Navy, Pentagon Looking Across Services’ Budgets for Truman Refueling Funding

May 7, 2019 4:17 PM
The Nimitz-class aircraft carrier USS Harry S. Truman (CVN 75) transits the Atlantic Ocean on Dec. 12, 2018. US Navy photo.

NATIONAL HARBOR, Md. – The Navy is unsure what spending items, if any, it will have to give up now that the White House has decided it wants to refuel aircraft carrier USS Harry S. Truman (CVN-75), but leaders are confident that the Navy will still find money to keep its unmanned surface vessels on track.

The Navy had originally proposed not refueling Truman halfway through its life, for a savings of about $4 billion on the refueling and complex overhaul but at the loss of about 25 years of service life for a Nimitz-class aircraft carrier. After much pushback from Congress, Vice President Mike Pence stated last week that the White House had changed its mind and wanted to keep the carrier – but Pence revealed no details as to where the money for the RCOH would come from. In the original budget proposal, money saved from not refueling the carrier would be funneled into research, development and fielding of new technologies such as unmanned platforms and hypersonic weapons.

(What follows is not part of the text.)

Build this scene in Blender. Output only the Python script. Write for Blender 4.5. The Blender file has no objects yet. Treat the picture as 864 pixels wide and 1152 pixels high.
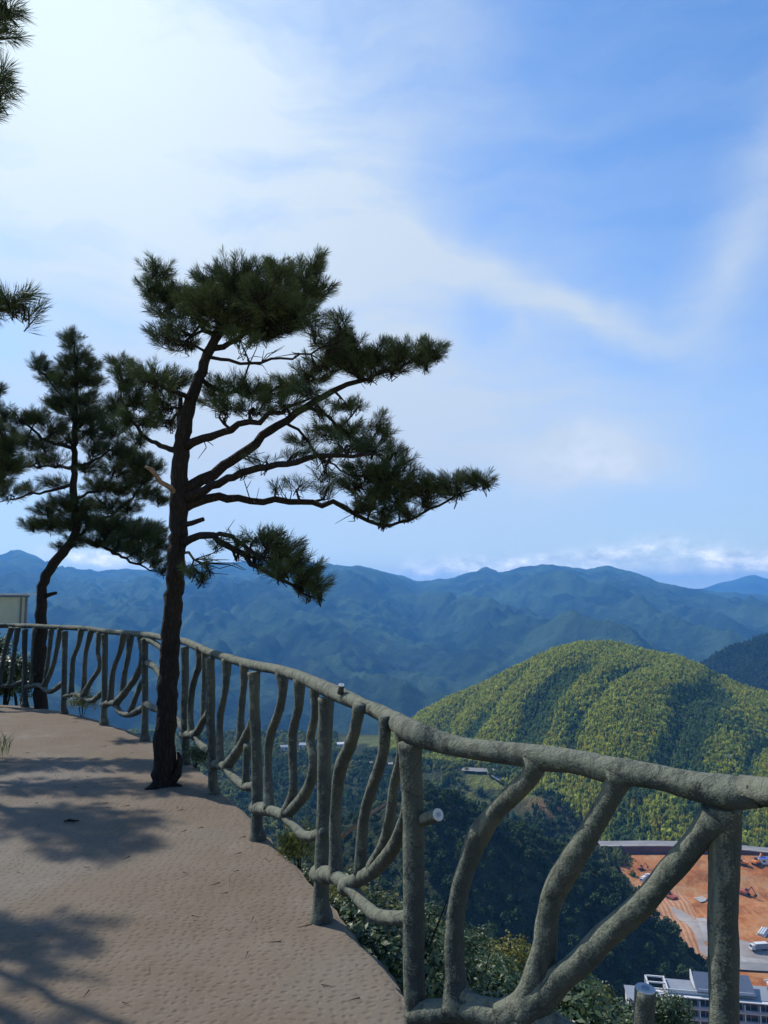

Under Secretary of the Navy Thomas Modly said today that it is still “TBD” regarding what cuts would be made to pay for the RCOH over the next several years, but he added that the Navy and the Office of the Secretary of Defense are looking across all the services’ budgets for options.

“I assume, what I’m hearing is that they’re going to look for other ways to fund some of the modernization,” Modly told reporters after speaking at the Navy League’s annual Sea Air Space symposium. He said he did not expect that all the investments into future weapons would be cut, but he also could not say that all the planned investments would be protected.

“On that list of things that we’re looking to modernize, there are some things that have higher priority than others. So we’re going through that process right now to determine” what investments in future technology to try to protect, he said.
”There are some things within, we may be looking at ourselves and saying, maybe we should trade this off for that. And there’s also discussions at the OSD level about, across the Department of Defense. Because a lot of these priorities, with respect to modernization, were being driven by [the Office of Cost Assessment and Program Evaluation] and [Under Secretary of Defense for Research and Engineering Michael] Griffin, his modernization priorities.”

US Navy’s unmanned surface concept. NAVSEA Image

Modly reiterated that the Navy still believes rapid development and fielding of unmanned vessels and hypersonic and directed energy weapons is “critical,” and he said he hopes to see those investments remain funded. But, he noted there were many vocal members of Congress who believed Truman “still has half of its useful life left, let’s keep it going,” leading to the current budget standoff.

Capt. Pete Small, the program manager for maritime unmanned systems within the Program Executive Office for Unmanned and Small Combatants (PEO USC), also spoke at Sea Air Space and said he has spent the better part of the last month briefing lawmakers on the Large Unmanned Surface Vessel (LUSV), Medium Unmanned Surface Vessel (MUSV) and other programs that drove the Navy’s decision to cut a massive budget item to free up funding for investment in future technology. In sum, he said, his conversations with the Hill went well.

“We have broad Navy support, both from the requirements side of the house, the resourcing side of the house. We continue to see in wargaming and other scenarios that describe the near-peer conflict that we’re in now as the demand for these systems. So I’m confident that the demand for the systems as described by the new environment that we’re in, laid out in the National Defense Strategy and the CNO’s Design 2.0, is the driving impetus to continue to develop this portfolio of unmanned systems,” he said when asked if he thought the Truman RCOH reversal would threaten his programs.
“So I’m optimistic that, whatever happens with [the Fiscal Year 2020 budget], all of the efforts that I described are going to continue into the future.”

Megan Eckstein

Megan Eckstein

Megan Eckstein is the former deputy editor for USNI News.